> [Brief] Only the lines from the start of the material through the line containing "tag(po, 'pale squared" are to be extracted, exactly as they appear.
========================
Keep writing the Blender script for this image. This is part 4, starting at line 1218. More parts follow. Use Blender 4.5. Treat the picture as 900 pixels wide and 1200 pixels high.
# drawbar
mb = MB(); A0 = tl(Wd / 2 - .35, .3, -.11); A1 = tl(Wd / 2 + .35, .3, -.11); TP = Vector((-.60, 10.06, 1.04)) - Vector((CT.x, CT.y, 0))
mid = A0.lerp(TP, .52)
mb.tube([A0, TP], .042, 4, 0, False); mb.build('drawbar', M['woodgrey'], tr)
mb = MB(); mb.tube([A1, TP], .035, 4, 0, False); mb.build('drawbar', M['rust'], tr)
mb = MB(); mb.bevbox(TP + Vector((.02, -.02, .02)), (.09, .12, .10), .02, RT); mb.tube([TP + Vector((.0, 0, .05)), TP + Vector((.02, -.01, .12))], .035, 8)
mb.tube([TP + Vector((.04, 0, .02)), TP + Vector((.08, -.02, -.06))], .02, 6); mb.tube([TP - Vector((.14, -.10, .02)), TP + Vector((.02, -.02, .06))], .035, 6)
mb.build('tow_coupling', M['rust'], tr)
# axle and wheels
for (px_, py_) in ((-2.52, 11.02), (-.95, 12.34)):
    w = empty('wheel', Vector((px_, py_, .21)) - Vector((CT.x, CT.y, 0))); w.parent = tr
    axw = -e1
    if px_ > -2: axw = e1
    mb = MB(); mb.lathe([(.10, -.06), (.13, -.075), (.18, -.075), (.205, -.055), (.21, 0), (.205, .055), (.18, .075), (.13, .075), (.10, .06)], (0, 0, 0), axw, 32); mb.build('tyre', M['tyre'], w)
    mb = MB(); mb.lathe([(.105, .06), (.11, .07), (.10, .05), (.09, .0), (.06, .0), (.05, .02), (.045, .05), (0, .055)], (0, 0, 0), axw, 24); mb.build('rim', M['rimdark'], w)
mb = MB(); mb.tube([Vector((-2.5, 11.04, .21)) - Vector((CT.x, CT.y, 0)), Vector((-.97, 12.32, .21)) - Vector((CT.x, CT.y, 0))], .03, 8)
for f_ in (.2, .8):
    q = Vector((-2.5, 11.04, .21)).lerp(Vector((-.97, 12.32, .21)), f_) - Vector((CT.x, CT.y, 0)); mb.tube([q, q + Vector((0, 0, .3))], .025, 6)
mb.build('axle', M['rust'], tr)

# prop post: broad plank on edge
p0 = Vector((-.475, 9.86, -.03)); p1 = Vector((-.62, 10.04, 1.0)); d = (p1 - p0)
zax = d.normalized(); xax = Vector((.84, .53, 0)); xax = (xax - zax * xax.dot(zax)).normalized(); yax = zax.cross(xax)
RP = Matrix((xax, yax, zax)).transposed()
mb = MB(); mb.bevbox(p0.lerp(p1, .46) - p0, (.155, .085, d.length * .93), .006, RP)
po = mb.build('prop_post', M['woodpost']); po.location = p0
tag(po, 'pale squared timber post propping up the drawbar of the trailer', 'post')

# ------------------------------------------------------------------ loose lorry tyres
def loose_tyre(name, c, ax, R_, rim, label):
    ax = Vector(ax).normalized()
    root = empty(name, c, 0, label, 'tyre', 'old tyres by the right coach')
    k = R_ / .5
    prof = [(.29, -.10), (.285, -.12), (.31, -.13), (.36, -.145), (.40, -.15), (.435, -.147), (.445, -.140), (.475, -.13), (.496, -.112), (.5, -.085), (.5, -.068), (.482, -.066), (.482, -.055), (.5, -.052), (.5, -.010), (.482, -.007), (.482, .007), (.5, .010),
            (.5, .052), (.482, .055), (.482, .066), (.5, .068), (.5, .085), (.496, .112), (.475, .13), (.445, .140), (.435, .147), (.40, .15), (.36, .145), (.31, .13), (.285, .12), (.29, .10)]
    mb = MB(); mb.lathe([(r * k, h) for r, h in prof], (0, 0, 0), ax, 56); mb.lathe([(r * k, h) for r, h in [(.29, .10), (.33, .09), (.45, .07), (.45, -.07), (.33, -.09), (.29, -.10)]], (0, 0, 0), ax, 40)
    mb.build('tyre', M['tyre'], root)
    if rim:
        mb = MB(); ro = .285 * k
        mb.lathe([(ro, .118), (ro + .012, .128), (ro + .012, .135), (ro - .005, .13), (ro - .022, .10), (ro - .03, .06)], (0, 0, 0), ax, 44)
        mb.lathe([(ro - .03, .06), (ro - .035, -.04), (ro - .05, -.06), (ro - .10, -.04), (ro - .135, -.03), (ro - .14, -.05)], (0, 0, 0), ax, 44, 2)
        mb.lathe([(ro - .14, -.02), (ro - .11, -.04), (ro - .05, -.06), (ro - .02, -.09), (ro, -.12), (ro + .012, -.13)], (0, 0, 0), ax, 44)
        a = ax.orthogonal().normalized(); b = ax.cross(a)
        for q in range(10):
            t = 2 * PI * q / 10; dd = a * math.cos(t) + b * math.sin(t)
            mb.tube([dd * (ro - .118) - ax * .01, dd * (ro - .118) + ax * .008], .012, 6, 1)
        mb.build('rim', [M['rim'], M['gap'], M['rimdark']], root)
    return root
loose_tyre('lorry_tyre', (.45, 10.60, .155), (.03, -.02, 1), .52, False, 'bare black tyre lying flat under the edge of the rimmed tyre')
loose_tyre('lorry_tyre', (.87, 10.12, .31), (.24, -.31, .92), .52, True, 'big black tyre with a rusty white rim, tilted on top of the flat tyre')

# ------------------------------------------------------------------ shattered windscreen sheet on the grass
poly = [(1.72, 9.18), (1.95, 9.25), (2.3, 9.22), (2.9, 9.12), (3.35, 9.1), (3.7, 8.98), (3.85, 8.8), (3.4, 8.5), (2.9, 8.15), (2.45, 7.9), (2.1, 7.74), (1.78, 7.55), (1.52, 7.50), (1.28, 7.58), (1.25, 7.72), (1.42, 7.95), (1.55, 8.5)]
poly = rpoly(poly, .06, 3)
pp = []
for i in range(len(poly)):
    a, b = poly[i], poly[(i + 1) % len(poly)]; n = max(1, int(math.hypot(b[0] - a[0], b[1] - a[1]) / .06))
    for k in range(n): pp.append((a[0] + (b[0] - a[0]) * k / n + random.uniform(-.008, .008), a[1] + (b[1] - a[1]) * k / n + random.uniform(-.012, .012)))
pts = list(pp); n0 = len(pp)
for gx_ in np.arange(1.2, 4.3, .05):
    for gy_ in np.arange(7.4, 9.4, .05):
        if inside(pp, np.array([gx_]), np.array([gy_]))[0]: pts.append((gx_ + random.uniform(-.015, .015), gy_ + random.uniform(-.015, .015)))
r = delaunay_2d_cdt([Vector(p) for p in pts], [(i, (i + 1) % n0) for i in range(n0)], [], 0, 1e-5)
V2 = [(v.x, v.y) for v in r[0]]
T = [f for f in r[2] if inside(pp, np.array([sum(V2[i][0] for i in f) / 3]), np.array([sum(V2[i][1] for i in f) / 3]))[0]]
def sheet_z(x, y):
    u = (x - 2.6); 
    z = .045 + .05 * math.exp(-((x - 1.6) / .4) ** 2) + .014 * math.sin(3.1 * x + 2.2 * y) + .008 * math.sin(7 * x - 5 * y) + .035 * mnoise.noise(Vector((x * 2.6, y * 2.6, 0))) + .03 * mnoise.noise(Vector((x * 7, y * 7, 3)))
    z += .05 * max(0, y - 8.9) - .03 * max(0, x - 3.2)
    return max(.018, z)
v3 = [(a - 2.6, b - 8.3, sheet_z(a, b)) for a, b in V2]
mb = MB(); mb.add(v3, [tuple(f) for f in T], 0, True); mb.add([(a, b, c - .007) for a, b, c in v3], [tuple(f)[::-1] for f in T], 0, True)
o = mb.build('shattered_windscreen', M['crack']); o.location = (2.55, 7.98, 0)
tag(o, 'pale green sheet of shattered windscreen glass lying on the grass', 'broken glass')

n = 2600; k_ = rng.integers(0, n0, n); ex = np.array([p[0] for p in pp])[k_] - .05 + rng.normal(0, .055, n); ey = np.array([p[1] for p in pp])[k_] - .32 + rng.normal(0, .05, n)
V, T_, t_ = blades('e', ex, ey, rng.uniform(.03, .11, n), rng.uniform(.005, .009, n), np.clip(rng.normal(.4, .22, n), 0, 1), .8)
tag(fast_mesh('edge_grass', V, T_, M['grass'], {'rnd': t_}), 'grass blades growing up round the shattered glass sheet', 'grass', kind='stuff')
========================
> [Result of the task]
Keep writing the Blender script for this image. This is part 4, starting at line 1218. More parts follow. Use Blender 4.5. Treat the picture as 900 pixels wide and 1200 pixels high.
# drawbar
mb = MB(); A0 = tl(Wd / 2 - .35, .3, -.11); A1 = tl(Wd / 2 + .35, .3, -.11); TP = Vector((-.60, 10.06, 1.04)) - Vector((CT.x, CT.y, 0))
mid = A0.lerp(TP, .52)
mb.tube([A0, TP], .042, 4, 0, False); mb.build('drawbar', M['woodgrey'], tr)
mb = MB(); mb.tube([A1, TP], .035, 4, 0, False); mb.build('drawbar', M['rust'], tr)
mb = MB(); mb.bevbox(TP + Vector((.02, -.02, .02)), (.09, .12, .10), .02, RT); mb.tube([TP + Vector((.0, 0, .05)), TP + Vector((.02, -.01, .12))], .035, 8)
mb.tube([TP + Vector((.04, 0, .02)), TP + Vector((.08, -.02, -.06))], .02, 6); mb.tube([TP - Vector((.14, -.10, .02)), TP + Vector((.02, -.02, .06))], .035, 6)
mb.build('tow_coupling', M['rust'], tr)
# axle and wheels
for (px_, py_) in ((-2.52, 11.02), (-.95, 12.34)):
    w = empty('wheel', Vector((px_, py_, .21)) - Vector((CT.x, CT.y, 0))); w.parent = tr
    axw = -e1
    if px_ > -2: axw = e1
    mb = MB(); mb.lathe([(.10, -.06), (.13, -.075), (.18, -.075), (.205, -.055), (.21, 0), (.205, .055), (.18, .075), (.13, .075), (.10, .06)], (0, 0, 0), axw, 32); mb.build('tyre', M['tyre'], w)
    mb = MB(); mb.lathe([(.105, .06), (.11, .07), (.10, .05), (.09, .0), (.06, .0), (.05, .02), (.045, .05), (0, .055)], (0, 0, 0), axw, 24); mb.build('rim', M['rimdark'], w)
mb = MB(); mb.tube([Vector((-2.5, 11.04, .21)) - Vector((CT.x, CT.y, 0)), Vector((-.97, 12.32, .21)) - Vector((CT.x, CT.y, 0))], .03, 8)
for f_ in (.2, .8):
    q = Vector((-2.5, 11.04, .21)).lerp(Vector((-.97, 12.32, .21)), f_) - Vector((CT.x, CT.y, 0)); mb.tube([q, q + Vector((0, 0, .3))], .025, 6)
mb.build('axle', M['rust'], tr)

# prop post: broad plank on edge
p0 = Vector((-.475, 9.86, -.03)); p1 = Vector((-.62, 10.04, 1.0)); d = (p1 - p0)
zax = d.normalized(); xax = Vector((.84, .53, 0)); xax = (xax - zax * xax.dot(zax)).normalized(); yax = zax.cross(xax)
RP = Matrix((xax, yax, zax)).transposed()
mb = MB(); mb.bevbox(p0.lerp(p1, .46) - p0, (.155, .085, d.length * .93), .006, RP)
po = mb.build('prop_post', M['woodpost']); po.location = p0
tag(po, 'pale squared timber post propping up the drawbar of the trailer', 'post')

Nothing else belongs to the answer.